La France : un pays favorable à la création
En France, la loi a été pensée pour protéger une économie qui fonctionne grâce à des stratégies mises en place au niveau étatique. Ainsi, une chaîne de télévision est soumise à plusieurs obligations. Tout d’abord, en terme de diffusion. Les chaînes doivent respecter dans un premier temps la chronologie des médias, qui impose un rythme de diffusion entre les différents supports que sont l’écran de cinéma, les plateformes de VOD, le support matériel avec le DVD, blu-ray etc., l’écran de télévision, ou encore la télévision de rattrapage. Pour favoriser la production française, les chaînes doivent également remplir des quotas de diffusion, à savoir 60% d’œuvres européennes, dont 40% dédiées à des œuvres d’expression originale française (OEOF). Pour plus de visibilité, des heures de grande écoute (HGE) sont imposées et varient en fonction des chaînes généralistes ou cinéma. De plus, les chaînes doivent respecter des obligations de production, dont le détail est compliqué, mais qui représentent en résumé une part de leur chiffre d’affaires en fonction de leur statut (généraliste/cinéma…). La mise en place de ces obligations, fortement contrôlées annuellement par notre organisme de régulation envié, le CSA (Conseil Supérieur de l’Audiovisuel) est une magnifique illustration de ce qu’un pays peut faire pour protéger son économie audiovisuelle et cinématographique, favoriser la création dans ces deux secteurs, et ainsi permettre à des milliers de personnes de vivre d’une production riche et dynamique. Les salles universitaires des formations audiovisuelles et cinématographiques n’ont jamais été autant remplies en France, preuve des possibilités quant à l’avenir de ces étudiants, à force de volonté.

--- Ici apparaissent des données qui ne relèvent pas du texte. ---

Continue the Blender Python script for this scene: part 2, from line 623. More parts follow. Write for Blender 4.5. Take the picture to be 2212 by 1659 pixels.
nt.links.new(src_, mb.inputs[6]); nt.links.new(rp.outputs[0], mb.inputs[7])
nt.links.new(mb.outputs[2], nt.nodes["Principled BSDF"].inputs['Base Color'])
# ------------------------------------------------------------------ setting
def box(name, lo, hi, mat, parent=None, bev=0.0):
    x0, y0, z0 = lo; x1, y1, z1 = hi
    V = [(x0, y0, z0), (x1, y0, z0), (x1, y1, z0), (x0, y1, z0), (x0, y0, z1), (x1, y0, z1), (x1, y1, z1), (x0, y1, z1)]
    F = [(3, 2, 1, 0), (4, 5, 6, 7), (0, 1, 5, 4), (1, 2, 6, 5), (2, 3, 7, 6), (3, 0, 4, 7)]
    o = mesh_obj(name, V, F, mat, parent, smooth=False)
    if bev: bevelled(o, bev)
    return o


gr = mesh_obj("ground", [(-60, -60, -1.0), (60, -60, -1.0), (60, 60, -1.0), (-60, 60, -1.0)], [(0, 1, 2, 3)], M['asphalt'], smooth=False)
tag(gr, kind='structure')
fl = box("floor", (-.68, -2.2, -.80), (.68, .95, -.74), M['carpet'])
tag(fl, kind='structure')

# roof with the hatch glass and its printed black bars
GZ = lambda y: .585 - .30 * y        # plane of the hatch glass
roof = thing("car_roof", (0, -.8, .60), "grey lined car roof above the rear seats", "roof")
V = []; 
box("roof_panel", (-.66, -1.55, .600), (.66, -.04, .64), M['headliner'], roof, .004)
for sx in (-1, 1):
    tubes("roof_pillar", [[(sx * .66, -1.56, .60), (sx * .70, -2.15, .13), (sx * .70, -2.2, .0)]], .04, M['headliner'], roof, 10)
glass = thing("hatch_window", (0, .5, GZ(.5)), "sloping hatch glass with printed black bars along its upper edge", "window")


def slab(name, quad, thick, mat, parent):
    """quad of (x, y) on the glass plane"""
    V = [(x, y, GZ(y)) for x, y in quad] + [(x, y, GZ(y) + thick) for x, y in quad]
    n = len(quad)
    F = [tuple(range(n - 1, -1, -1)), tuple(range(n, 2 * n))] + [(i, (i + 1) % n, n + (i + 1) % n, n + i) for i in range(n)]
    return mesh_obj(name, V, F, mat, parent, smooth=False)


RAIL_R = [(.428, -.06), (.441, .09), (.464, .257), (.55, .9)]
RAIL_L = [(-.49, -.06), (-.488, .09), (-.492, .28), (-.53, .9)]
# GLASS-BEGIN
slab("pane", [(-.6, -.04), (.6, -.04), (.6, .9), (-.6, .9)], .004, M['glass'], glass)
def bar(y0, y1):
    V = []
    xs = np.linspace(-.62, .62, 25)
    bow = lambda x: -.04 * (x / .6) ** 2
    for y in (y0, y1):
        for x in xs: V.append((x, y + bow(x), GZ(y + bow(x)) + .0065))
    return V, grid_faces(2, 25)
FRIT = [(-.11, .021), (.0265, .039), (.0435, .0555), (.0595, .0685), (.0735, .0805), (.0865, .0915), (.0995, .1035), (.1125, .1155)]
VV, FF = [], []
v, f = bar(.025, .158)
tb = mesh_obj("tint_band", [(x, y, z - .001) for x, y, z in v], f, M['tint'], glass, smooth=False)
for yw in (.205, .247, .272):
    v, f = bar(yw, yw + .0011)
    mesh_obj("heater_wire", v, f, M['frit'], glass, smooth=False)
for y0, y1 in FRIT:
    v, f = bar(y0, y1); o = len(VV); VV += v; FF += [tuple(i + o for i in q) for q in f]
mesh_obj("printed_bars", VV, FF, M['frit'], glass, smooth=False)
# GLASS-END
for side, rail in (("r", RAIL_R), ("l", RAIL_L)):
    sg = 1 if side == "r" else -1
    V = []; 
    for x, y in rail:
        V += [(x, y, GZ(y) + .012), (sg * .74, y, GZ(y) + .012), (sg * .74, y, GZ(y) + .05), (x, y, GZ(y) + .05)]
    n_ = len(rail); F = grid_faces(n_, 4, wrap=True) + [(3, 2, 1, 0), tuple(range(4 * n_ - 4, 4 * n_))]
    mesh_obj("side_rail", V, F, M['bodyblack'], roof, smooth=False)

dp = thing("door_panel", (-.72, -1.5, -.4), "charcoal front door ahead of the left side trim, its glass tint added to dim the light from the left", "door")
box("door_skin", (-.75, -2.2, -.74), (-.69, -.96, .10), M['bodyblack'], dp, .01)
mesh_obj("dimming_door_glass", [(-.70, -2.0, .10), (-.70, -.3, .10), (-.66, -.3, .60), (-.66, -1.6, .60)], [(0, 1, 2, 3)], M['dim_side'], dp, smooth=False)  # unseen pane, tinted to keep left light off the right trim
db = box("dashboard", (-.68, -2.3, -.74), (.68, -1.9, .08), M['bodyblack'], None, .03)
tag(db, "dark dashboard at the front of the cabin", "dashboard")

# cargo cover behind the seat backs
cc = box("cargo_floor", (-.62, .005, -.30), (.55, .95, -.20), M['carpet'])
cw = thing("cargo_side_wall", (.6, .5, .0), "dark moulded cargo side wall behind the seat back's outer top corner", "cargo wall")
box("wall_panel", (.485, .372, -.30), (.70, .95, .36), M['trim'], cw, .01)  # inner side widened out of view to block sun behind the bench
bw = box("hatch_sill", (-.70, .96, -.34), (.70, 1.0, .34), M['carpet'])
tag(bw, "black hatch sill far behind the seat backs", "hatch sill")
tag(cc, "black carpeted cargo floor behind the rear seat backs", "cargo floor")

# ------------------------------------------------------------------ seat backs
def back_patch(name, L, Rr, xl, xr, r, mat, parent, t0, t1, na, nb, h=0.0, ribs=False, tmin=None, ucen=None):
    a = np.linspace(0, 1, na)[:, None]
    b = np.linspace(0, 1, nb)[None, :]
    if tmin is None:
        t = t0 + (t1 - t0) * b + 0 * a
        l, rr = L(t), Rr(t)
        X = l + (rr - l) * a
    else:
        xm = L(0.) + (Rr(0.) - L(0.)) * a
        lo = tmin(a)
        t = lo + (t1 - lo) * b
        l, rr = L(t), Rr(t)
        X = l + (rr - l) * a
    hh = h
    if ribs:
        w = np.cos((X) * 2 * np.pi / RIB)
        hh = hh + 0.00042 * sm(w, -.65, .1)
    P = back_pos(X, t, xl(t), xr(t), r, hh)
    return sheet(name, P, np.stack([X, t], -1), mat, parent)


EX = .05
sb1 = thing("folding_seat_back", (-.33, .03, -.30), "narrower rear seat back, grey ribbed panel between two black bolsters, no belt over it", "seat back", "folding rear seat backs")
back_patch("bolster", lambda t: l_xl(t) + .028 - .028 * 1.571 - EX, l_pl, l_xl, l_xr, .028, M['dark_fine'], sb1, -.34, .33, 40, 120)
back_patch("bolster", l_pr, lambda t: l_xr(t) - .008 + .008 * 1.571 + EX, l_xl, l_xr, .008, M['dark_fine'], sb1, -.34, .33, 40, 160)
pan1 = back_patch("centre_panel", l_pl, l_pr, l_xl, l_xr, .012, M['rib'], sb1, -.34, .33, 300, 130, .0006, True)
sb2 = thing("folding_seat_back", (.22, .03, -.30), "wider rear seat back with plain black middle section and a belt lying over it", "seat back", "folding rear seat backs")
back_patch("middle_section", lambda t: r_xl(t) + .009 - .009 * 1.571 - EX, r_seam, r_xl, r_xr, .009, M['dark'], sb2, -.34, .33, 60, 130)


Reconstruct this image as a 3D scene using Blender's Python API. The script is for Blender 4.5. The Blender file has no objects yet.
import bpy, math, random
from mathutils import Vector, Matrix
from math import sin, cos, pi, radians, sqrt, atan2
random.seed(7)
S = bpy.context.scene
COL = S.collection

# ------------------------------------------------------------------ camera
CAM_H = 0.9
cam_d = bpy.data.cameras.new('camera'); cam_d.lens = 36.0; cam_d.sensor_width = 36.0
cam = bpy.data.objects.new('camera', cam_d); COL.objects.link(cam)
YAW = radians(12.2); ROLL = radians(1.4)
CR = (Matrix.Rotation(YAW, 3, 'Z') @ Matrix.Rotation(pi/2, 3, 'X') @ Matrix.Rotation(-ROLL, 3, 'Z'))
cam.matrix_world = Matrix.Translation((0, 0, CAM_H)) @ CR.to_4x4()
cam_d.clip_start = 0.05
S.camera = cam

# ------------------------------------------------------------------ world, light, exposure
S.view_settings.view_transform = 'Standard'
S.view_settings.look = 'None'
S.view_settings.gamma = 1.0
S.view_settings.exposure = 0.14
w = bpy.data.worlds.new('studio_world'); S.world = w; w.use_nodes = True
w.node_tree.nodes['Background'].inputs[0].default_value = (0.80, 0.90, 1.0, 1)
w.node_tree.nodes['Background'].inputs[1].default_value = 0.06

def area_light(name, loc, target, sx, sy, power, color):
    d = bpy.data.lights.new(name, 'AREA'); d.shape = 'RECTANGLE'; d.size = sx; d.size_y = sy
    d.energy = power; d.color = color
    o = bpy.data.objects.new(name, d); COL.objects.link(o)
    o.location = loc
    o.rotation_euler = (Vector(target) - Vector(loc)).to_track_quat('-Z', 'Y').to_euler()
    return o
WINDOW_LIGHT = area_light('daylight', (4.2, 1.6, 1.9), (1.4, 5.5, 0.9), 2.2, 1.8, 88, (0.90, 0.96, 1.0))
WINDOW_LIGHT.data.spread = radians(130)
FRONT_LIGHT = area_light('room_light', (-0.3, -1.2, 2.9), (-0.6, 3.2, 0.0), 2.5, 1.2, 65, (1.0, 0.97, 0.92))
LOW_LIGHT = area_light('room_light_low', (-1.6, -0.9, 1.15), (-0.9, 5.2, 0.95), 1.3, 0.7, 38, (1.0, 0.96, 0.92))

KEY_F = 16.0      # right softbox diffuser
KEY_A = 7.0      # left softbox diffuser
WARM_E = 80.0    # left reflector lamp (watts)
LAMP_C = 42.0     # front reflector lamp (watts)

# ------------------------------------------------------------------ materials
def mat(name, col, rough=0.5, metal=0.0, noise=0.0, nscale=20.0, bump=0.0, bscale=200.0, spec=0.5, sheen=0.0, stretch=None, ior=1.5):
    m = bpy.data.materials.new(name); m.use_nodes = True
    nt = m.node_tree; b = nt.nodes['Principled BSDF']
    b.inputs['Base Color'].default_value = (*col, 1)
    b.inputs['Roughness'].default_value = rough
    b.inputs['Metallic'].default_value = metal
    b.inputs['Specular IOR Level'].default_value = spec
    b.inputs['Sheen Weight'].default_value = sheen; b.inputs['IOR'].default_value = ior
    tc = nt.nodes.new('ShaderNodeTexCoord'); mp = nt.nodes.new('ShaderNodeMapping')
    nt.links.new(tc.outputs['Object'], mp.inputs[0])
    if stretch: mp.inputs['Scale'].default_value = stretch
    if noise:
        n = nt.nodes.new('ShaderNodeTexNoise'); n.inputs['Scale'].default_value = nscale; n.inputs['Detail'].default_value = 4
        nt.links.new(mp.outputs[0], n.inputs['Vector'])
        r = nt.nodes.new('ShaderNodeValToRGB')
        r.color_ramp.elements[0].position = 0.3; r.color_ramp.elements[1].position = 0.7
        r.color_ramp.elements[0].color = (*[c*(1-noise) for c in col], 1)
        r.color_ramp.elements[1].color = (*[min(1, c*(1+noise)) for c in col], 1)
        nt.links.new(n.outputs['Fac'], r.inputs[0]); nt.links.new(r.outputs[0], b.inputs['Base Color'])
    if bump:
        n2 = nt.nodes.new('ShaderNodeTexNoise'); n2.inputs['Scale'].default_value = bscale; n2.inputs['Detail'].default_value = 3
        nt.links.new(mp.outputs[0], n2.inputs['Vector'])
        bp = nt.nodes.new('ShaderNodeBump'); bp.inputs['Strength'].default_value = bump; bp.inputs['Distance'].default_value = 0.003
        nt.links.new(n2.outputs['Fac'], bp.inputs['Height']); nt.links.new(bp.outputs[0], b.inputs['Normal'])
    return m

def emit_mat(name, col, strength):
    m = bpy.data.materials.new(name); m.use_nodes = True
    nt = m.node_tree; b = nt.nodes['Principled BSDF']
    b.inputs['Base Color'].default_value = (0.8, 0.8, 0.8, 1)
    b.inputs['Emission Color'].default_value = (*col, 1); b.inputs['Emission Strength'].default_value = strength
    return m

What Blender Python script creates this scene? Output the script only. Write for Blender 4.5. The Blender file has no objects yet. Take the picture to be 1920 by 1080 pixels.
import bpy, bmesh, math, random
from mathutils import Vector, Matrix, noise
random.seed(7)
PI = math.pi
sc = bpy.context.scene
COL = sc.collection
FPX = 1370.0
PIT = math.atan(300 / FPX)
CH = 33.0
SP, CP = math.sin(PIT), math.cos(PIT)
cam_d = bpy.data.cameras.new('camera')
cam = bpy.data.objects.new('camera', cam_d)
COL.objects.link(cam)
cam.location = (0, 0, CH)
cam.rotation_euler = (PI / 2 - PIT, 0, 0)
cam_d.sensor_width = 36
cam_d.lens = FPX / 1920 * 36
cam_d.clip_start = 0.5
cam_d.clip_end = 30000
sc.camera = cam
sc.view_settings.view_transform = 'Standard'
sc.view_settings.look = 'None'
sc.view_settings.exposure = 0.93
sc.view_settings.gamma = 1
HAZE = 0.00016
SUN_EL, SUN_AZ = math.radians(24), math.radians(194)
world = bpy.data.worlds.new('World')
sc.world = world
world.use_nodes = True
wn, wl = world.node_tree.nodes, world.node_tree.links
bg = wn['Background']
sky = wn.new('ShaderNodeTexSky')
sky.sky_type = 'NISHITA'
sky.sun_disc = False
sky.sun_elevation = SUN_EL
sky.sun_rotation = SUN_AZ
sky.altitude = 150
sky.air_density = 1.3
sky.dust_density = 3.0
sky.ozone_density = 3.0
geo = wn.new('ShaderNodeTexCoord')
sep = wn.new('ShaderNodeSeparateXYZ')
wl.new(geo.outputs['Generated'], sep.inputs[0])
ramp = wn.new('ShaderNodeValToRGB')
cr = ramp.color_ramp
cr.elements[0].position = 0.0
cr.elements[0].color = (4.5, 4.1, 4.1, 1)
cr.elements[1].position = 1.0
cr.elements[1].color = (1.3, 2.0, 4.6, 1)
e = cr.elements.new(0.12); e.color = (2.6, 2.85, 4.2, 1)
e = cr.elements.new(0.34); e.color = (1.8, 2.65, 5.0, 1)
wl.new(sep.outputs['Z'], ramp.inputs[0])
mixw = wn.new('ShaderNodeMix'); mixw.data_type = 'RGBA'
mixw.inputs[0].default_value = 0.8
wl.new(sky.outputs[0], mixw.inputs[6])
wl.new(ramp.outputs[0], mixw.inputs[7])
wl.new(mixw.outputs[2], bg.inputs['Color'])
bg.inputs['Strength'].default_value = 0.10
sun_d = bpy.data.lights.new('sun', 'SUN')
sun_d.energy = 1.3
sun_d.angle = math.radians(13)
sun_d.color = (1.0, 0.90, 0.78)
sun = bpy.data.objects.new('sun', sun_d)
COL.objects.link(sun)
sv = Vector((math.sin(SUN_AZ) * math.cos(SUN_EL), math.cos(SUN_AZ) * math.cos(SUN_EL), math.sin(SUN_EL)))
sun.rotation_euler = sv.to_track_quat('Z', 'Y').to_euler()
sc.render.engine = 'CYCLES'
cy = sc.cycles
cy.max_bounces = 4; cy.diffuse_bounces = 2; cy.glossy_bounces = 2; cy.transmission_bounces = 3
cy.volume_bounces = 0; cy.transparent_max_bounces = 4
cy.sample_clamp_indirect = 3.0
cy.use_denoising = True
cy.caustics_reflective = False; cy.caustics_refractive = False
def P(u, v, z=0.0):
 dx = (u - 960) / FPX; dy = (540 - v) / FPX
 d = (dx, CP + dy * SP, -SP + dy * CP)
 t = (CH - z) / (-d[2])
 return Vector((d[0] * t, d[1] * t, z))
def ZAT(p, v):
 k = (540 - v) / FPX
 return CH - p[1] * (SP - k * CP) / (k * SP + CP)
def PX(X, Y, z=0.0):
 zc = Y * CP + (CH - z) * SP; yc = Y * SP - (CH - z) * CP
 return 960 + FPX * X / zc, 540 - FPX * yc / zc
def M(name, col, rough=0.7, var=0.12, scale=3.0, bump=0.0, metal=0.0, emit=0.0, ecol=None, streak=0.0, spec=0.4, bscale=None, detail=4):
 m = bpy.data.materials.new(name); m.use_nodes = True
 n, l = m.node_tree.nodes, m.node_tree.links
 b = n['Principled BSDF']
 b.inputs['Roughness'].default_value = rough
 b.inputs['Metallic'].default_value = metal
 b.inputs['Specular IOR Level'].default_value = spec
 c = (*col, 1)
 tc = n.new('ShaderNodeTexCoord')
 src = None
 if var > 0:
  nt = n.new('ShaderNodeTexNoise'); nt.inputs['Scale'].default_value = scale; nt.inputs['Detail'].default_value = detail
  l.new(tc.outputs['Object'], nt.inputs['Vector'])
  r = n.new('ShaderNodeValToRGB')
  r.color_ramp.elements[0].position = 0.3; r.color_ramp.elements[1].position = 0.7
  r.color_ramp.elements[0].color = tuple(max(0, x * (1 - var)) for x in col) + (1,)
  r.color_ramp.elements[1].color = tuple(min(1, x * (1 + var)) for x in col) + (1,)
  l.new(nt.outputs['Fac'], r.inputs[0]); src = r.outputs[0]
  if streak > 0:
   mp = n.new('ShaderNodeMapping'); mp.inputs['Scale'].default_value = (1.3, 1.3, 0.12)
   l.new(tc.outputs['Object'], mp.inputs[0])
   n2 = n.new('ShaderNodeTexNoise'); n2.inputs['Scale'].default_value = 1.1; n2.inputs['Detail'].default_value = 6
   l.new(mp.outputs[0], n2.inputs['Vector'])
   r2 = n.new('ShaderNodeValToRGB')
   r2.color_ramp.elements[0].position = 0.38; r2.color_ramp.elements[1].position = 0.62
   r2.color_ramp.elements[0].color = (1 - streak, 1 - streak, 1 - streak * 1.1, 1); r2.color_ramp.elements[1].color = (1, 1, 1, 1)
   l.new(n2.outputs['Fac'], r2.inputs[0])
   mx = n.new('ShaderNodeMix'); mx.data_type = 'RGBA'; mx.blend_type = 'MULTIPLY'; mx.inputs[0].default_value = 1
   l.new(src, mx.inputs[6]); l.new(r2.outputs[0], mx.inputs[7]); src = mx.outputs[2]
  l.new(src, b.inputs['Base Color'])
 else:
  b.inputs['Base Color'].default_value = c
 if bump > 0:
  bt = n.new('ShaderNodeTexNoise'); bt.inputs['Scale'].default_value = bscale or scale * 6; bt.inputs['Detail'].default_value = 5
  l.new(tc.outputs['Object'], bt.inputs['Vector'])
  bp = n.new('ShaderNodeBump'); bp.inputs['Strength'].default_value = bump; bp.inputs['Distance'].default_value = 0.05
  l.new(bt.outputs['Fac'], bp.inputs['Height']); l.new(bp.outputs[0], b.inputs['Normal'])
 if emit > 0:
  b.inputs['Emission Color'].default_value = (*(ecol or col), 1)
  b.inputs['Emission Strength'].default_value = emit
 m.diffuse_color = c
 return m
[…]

Les dangers liés à l’arrivée de Netflix
Ainsi, les chaînes de télévision s’inquiètent à juste titre des retombées de l’arrivée d’un service de VOD par abonnement. En effet, les modes de consommation se délinéarisent : nous sommes de moins en moins dépendants de la programmation classique, dite linéaire, proposée par les chaînes, puisque nous consommons le produit « programme » de plus en plus suivant notre bon vouloir. L’arrivée d’une société proposant à volonté la consommation de programmes par le simple paiement d’un abonnement, pourrait dès lors entraîner une perte des audiences du média télévision traditionnel. Cette perte d’audience entraînerait irrévocablement une perte des revenus publicitaires, et donc une perte de revenus pour investir dans la création et le respect des obligations. De même, l’arrivée de Netflix induirait une refonte de la chronologie des médias. En effet, il semble impossible que Netflix respecte les délais imposés en France. La société perdrait alors ce qui fait aujourd’hui sa force : son offre de programmes en exclusivité. De plus, et cette problématique en devient presque éthique, Netflix, comme d’autres géants tels que Apple ou Google, sait parfaitement contourner les lois imposées par un pays. Comment ? Tout simplement en localisant son siège social au Luxembourg. En ne créant pas de filiale dans le pays concerné (pratique courante pour ces sociétés), ces grands groupes échappent aux obligations légales. Ainsi, Netflix pourrait profiter du potentiel des consommateurs de contenus, notamment en provenance des Etats-Unis, sans investir et faire profiter la France de ce qui fait notre richesse : la création. Cette semaine, l’information est tombée : Netflix sera bien disponible via les Fournisseurs d’Accès à Internet (FAI) dès septembre et sur le réseau Orange. Il semble difficile que la société américaine accède à SFR (dont le rachat est en cours mais qui appartient à Vivendi qui possède aussi Canal +) et Bouygues (qui possède TF1).